The experimental feature, part of Gmail Labs, presents a search box to the left of a message you're composing. Typing search terms in it pops up a miniature window with a handful of results, and an individual result or its URL can be copied into the e-mail message body or into a separate message.
Programmer Adam de Boor detailed the feature last week in a Gmail blog post.
There are two things interesting about this move. First, it reflects the increasing breadth of what can be done in Gmail besides just e-mail. The company has added instant messaging and video chat, which being communication mechanisms are conceptually similar to e-mail, but also through an open-ended gadget interface has enabled links to Google Calendar, Google Docs, and third-party services such as Twitter.
Clearly, Google wants to let people spend more time living within the confines of Gmail.
Second, the feature lets Google show more search ads, the company's bread and butter. To an extent, this is likely a wash, since the same ads would show if a person moved to a separate browser tab or window to run the search, but it's also possible that having a convenient search box will mean that people will search when they didn't before.

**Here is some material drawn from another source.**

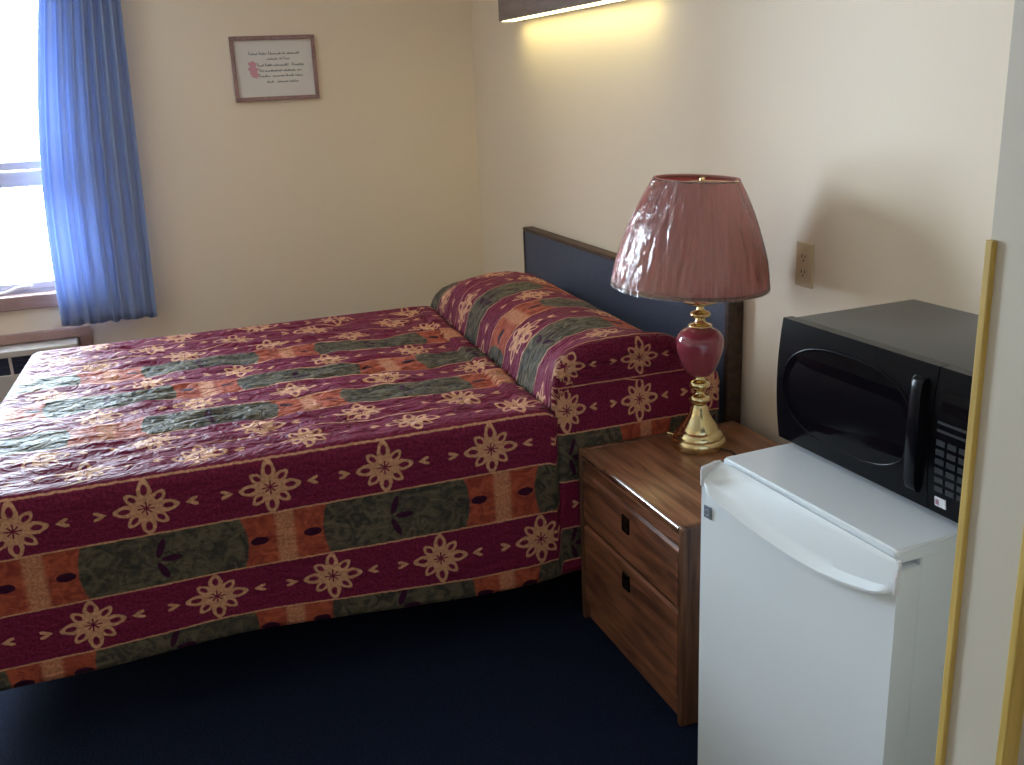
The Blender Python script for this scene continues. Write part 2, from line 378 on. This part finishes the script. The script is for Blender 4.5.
def bedspread():
    SD = .484; R = .02; UE = .470; W = BX1-BX0; step_ = .0125
    q0 = R*PI/2
    na = int(round((W+2*SD)/step_)); nb_ys = []
    A = [-SD+i*(W+2*SD)/na for i in range(na+1)]
    y = BYH; ys = []
    while y > BYF-1e-6:
        ys.append(y); y -= .006 if .94 < y < 1.12 else step_
    nd = int(SD/.014); foot = [SD*(i+1)/nd for i in range(nd)]
    rows = [(yy, 0.0) for yy in ys]+[(BYF, d) for d in foot]
    def prof(d):   # d = cloth distance past the edge start -> (outward, down)
        if d <= 0: return 0.0, 0.0
        if d < q0: return R*math.sin(d/R), R*(1-math.cos(d/R))
        e_ = d-q0; return R+.022*e_, R+e_
    V, UV, PHK, SK = [], [], [], []
    nr = len(rows)
    vlen = [0.0]*(na+1)
    for j, (yy, fd) in enumerate(rows):
        for i, a in enumerate(A):
            ph = pillow_h(yy, a) if fd == 0 else 0
            da = max(0, -a, a-W); side = 1 if a > W else -1       # a runs 0 (far) .. W (near)
            da_, fd_ = da, fd
            if da > 0 and fd > 0:
                m_ = max(da, fd); th = (PI/4)*(fd/da) if da >= fd else PI/2-(PI/4)*(da/fd)
                o_, dn = prof(m_)
                x = (BX0+R if side < 0 else BX1-R)+side*o_*math.cos(th); yv = BYF+R-o_*math.sin(th); z = TOP-dn
            else:
                o_, dn = prof(da)
                xa = BX0+R+min(max(a, 0), W)*(W-2*R)/W
                x = xa+side*o_ if da > 0 else xa
                o2, dn2 = prof(fd)
                yv = (yy if fd == 0 else BYF)+(0 if fd == 0 else -o2); z = TOP-dn-dn2
                if fd == 0 and yy < BYF+R: yv = yy
            # pillow lifts the top and swells the sides
            if ph:
                edge_in = min(a, W-a)
                if ph > 0:      # the near end is boxed up to full height, the far end slumps
                    boxed = .172*min(1.0, ph/.160)**.38
                    ph = ph+(boxed-ph)*sm(.12, 0, W-a)*sm(1.47, 1.30, yy)
                k = .55+.45*sm(0, .32, a)
                if da > 0: k *= max(0, 1-da/SD)**.9
                z += ph*k
                if da > 0: x += side*.02*max(0, sm(1.0, 1.06, yy))*sm(0, .05, da)*(0 if side > 0 else 1)
            if da > 0 and yy > .9 and fd == 0:      # tucked fold at the pillow's front
                x -= side*.018*math.exp(-((yy-.972)/.010)**2)*sm(0, .06, da)*(1-.8*sm(.2, .44, da))
            # soft waviness
            top = 1.0 if da == 0 and fd == 0 else 0.0
            nz = noise.noise(Vector((a*11, yy*5.5+fd*5, 0)))
            if top:
                fade = sm(0, .05, min(a, W-a))*sm(BYF, BYF+.04, yy)
                wav = .006*nz+.010*noise.noise(Vector((a*24+.5*math.sin(yy*11), yy*8+a*2+4, 3)))+.0055*noise.noise(Vector((a*46, yy*16+a*3+4, 9)))
                if yy > .98: wav *= .45
                z += wav*fade
                if ph == 0 and yy < .97: z -= .012*sm(.35, 1.0, yy)*sm(0, .2, W-a)
            else:
                d_ = max(da, fd)
                wob = (.005*noise.noise(Vector((yy*3.2, fd*3+a, 7)))+.002*noise.noise(Vector((yy*12, d_*12, 2))))*sm(.02, .35, d_)
                if da >= fd and da > 0: x += side*wob
                else: yv -= wob
                if side > 0 and da > 0 and fd == 0:      # pressed flat where it meets the nightstand
                    lim = BX1-.002; x = x-(x-lim)*sm(.90, 1.01, yy) if x > lim else x
                if side > 0 and da > 0: z += sm(.2, SD, da)*(.026*math.exp(-((yy-.08)/.28)**2)-.020*sm(.35, .75, yy))
                z += .020*noise.noise(Vector((yy*2.6+side*4, fd*2.0+a*.3, 5)))*sm(.2, SD, d_)
            sk = .090*min(1, max(0, a/W))*(.4-yv)/.86 if yv < .4 else 0.0
            yv -= sk; SK.append(sk)
            V.append((x, yv, z)); PHK.append(ph*k if ph else 0)
    for j, (yy, fd) in enumerate(rows):
        for i, a in enumerate(A):
            if j == 0: vlen[i] = yy
            else:
                p0 = Vector(V[(j-1)*(na+1)+i]); p1 = Vector(V[j*(na+1)+i]); dyy = (p1-p0)
                if 0 <= a <= W and fd == 0: vlen[i] -= math.hypot(dyy.y, dyy.z*.8 if yy > .95 else 0)
                else: vlen[i] -= (rows[j-1][0]-yy)+(fd-rows[j-1][1])
            UV.append((W+UE-a, vlen[i]))
    # line the pattern up again at the bed's middle for the top rows
    jm = min(range(nr), key=lambda j: abs(rows[j][0]-.9)+rows[j][1]*9)
    for i in range(na+1):
        off = rows[jm][0]-UV[jm*(na+1)+i][1]
        for j in range(nr):
            u_, v_ = UV[j*(na+1)+i]; UV[j*(na+1)+i] = (u_, v_+off)
    # over the pillow the cloth is pulled up and bunched at the fold
    for j, (yy, fd) in enumerate(rows):
        if fd > 0: continue
        for i, a in enumerate(A):
            k0 = j*(na+1)+i
            yl = yy+.070*min(1, max(0, a/1.46))-.012
            f = sm(1.015, 1.03, yl)
            if f <= 0: continue
            z = V[k0][2]; u0, v0 = UV[k0]
            if a > W: up = .455-(.70-z) if z < .70 else .455+(z-.70)*1.4
            else: up = .605+(W-a)*.985
            off = .06+(yy-.975)*.31
            off += .105*sm(.447, .463, up)
            vp = yy+off if a > W-.03 else v0+.10
            UV[k0] = (u0+(up-u0)*f, v0+(vp-v0)*f)
    UV = [(u_, v_-sk) for (u_, v_), sk in zip(UV, SK)]
    F = []
    for j in range(nr-1):
        for i in range(na):
            k = j*(na+1)+i; F.append((k, k+1, k+na+2, k+na+1))
    o = obj('bedspread', (V, F), M_spread, bed, smooth=True)
    uvl = o.data.uv_layers.new(name='cloth')
    for lp in o.data.loops: uvl.data[lp.index].uv = UV[lp.vertex_index]
    so = o.modifiers.new('thickness', 'SOLIDIFY'); so.thickness = .012; so.offset = -1
    return o
bedspread()['label'] = 'maroon quilted bedspread with tan flowers and orange and green blocks'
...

Gmail sometimes shows ads to the right of the message body based on the text in the message itself, using the same technology Google uses for its AdSense service, which places ads on third-party sites. Todd Jackson, product manager for Gmail, said the click-through rate for Gmail ads is about the same on Gmail as on third-party sites and that "it's a good source of revenue for us."
However, an April study by Efficient Frontier showed that Google's search ads show much better click-through rates than AdSense ads. That's important, because advertisers pay Google only when a person clicks on those ads. The rate was 2.4 percent for Google's search ads but only 0.2 percent for AdSense ads.